:: Required task ::
Copy the data below exactly.
━━━ Given information
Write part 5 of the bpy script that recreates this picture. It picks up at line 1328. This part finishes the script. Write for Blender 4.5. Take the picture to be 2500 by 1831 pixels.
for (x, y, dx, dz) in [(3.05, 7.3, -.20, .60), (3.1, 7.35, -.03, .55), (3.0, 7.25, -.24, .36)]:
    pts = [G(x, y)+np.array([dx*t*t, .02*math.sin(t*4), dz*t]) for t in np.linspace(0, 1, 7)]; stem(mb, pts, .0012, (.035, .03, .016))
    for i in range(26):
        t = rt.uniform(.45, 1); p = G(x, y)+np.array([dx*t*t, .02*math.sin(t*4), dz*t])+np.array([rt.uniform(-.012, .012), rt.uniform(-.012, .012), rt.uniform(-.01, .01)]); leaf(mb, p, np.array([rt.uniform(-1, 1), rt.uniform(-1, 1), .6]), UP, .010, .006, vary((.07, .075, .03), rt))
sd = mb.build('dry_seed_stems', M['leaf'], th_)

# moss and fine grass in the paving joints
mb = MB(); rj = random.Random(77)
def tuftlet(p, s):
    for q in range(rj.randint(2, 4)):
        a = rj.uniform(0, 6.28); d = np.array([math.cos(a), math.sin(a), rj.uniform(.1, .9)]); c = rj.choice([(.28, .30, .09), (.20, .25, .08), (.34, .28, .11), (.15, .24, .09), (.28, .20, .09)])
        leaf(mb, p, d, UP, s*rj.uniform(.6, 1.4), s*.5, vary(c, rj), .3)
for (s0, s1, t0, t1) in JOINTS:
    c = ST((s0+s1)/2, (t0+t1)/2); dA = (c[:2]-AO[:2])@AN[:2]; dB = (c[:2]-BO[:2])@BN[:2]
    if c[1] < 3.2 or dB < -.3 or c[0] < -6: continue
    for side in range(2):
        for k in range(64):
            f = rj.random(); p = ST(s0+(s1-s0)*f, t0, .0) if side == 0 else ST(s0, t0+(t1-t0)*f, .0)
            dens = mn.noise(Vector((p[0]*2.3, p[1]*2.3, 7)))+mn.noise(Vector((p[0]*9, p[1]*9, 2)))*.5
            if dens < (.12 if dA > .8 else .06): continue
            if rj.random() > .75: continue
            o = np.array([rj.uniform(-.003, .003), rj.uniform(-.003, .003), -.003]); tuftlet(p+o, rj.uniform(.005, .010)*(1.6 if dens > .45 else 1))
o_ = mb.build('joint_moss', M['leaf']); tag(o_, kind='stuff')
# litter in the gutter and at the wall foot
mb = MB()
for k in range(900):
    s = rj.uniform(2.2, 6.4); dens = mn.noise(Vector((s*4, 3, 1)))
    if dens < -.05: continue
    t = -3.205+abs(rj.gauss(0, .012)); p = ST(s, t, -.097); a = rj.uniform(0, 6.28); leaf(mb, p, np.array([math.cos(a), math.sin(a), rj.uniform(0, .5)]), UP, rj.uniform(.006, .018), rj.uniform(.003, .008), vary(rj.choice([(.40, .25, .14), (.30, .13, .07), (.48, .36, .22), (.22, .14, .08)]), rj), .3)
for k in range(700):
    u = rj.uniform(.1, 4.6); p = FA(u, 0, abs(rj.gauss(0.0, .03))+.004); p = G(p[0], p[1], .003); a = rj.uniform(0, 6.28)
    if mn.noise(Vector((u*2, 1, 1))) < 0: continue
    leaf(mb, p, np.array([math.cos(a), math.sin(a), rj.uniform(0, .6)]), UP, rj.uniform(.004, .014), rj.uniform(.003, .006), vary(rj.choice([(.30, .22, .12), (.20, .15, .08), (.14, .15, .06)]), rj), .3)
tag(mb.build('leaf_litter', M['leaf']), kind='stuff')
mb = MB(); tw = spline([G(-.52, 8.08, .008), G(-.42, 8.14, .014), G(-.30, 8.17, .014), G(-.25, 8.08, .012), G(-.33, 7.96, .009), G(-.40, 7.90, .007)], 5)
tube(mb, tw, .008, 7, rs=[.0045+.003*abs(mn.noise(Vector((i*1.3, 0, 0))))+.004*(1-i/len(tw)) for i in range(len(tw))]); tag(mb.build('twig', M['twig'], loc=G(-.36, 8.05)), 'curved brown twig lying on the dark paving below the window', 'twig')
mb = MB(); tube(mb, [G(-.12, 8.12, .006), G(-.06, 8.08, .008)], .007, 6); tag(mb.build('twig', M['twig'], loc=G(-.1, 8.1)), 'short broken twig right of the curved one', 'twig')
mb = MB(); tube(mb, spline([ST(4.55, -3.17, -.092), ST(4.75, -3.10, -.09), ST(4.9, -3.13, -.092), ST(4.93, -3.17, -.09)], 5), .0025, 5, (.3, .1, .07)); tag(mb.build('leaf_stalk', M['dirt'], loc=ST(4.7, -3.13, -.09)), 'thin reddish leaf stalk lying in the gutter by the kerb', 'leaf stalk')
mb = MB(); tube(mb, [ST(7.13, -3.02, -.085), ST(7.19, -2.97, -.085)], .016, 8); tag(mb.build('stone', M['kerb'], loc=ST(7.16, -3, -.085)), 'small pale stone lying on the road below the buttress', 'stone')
━━━━━━
:: Final result ::
Write part 5 of the bpy script that recreates this picture. It picks up at line 1328. This part finishes the script. Write for Blender 4.5. Take the picture to be 2500 by 1831 pixels.
for (x, y, dx, dz) in [(3.05, 7.3, -.20, .60), (3.1, 7.35, -.03, .55), (3.0, 7.25, -.24, .36)]:
    pts = [G(x, y)+np.array([dx*t*t, .02*math.sin(t*4), dz*t]) for t in np.linspace(0, 1, 7)]; stem(mb, pts, .0012, (.035, .03, .016))
    for i in range(26):
        t = rt.uniform(.45, 1); p = G(x, y)+np.array([dx*t*t, .02*math.sin(t*4), dz*t])+np.array([rt.uniform(-.012, .012), rt.uniform(-.012, .012), rt.uniform(-.01, .01)]); leaf(mb, p, np.array([rt.uniform(-1, 1), rt.uniform(-1, 1), .6]), UP, .010, .006, vary((.07, .075, .03), rt))
sd = mb.build('dry_seed_stems', M['leaf'], th_)

# moss and fine grass in the paving joints
mb = MB(); rj = random.Random(77)
def tuftlet(p, s):
    for q in range(rj.randint(2, 4)):
        a = rj.uniform(0, 6.28); d = np.array([math.cos(a), math.sin(a), rj.uniform(.1, .9)]); c = rj.choice([(.28, .30, .09), (.20, .25, .08), (.34, .28, .11), (.15, .24, .09), (.28, .20, .09)])
        leaf(mb, p, d, UP, s*rj.uniform(.6, 1.4), s*.5, vary(c, rj), .3)
for (s0, s1, t0, t1) in JOINTS:
    c = ST((s0+s1)/2, (t0+t1)/2); dA = (c[:2]-AO[:2])@AN[:2]; dB = (c[:2]-BO[:2])@BN[:2]
    if c[1] < 3.2 or dB < -.3 or c[0] < -6: continue
    for side in range(2):
        for k in range(64):
            f = rj.random(); p = ST(s0+(s1-s0)*f, t0, .0) if side == 0 else ST(s0, t0+(t1-t0)*f, .0)
            dens = mn.noise(Vector((p[0]*2.3, p[1]*2.3, 7)))+mn.noise(Vector((p[0]*9, p[1]*9, 2)))*.5
            if dens < (.12 if dA > .8 else .06): continue
            if rj.random() > .75: continue
            o = np.array([rj.uniform(-.003, .003), rj.uniform(-.003, .003), -.003]); tuftlet(p+o, rj.uniform(.005, .010)*(1.6 if dens > .45 else 1))
o_ = mb.build('joint_moss', M['leaf']); tag(o_, kind='stuff')
# litter in the gutter and at the wall foot
mb = MB()
for k in range(900):
    s = rj.uniform(2.2, 6.4); dens = mn.noise(Vector((s*4, 3, 1)))
    if dens < -.05: continue
    t = -3.205+abs(rj.gauss(0, .012)); p = ST(s, t, -.097); a = rj.uniform(0, 6.28); leaf(mb, p, np.array([math.cos(a), math.sin(a), rj.uniform(0, .5)]), UP, rj.uniform(.006, .018), rj.uniform(.003, .008), vary(rj.choice([(.40, .25, .14), (.30, .13, .07), (.48, .36, .22), (.22, .14, .08)]), rj), .3)
for k in range(700):
    u = rj.uniform(.1, 4.6); p = FA(u, 0, abs(rj.gauss(0.0, .03))+.004); p = G(p[0], p[1], .003); a = rj.uniform(0, 6.28)
    if mn.noise(Vector((u*2, 1, 1))) < 0: continue
    leaf(mb, p, np.array([math.cos(a), math.sin(a), rj.uniform(0, .6)]), UP, rj.uniform(.004, .014), rj.uniform(.003, .006), vary(rj.choice([(.30, .22, .12), (.20, .15, .08), (.14, .15, .06)]), rj), .3)
tag(mb.build('leaf_litter', M['leaf']), kind='stuff')
mb = MB(); tw = spline([G(-.52, 8.08, .008), G(-.42, 8.14, .014), G(-.30, 8.17, .014), G(-.25, 8.08, .012), G(-.33, 7.96, .009), G(-.40, 7.90, .007)], 5)
tube(mb, tw, .008, 7, rs=[.0045+.003*abs(mn.noise(Vector((i*1.3, 0, 0))))+.004*(1-i/len(tw)) for i in range(len(tw))]); tag(mb.build('twig', M['twig'], loc=G(-.36, 8.05)), 'curved brown twig lying on the dark paving below the window', 'twig')
mb = MB(); tube(mb, [G(-.12, 8.12, .006), G(-.06, 8.08, .008)], .007, 6); tag(mb.build('twig', M['twig'], loc=G(-.1, 8.1)), 'short broken twig right of the curved one', 'twig')
mb = MB(); tube(mb, spline([ST(4.55, -3.17, -.092), ST(4.75, -3.10, -.09), ST(4.9, -3.13, -.092), ST(4.93, -3.17, -.09)], 5), .0025, 5, (.3, .1, .07)); tag(mb.build('leaf_stalk', M['dirt'], loc=ST(4.7, -3.13, -.09)), 'thin reddish leaf stalk lying in the gutter by the kerb', 'leaf stalk')
mb = MB(); tube(mb, [ST(7.13, -3.02, -.085), ST(7.19, -2.97, -.085)], .016, 8); tag(mb.build('stone', M['kerb'], loc=ST(7.16, -3, -.085)), 'small pale stone lying on the road below the buttress', 'stone')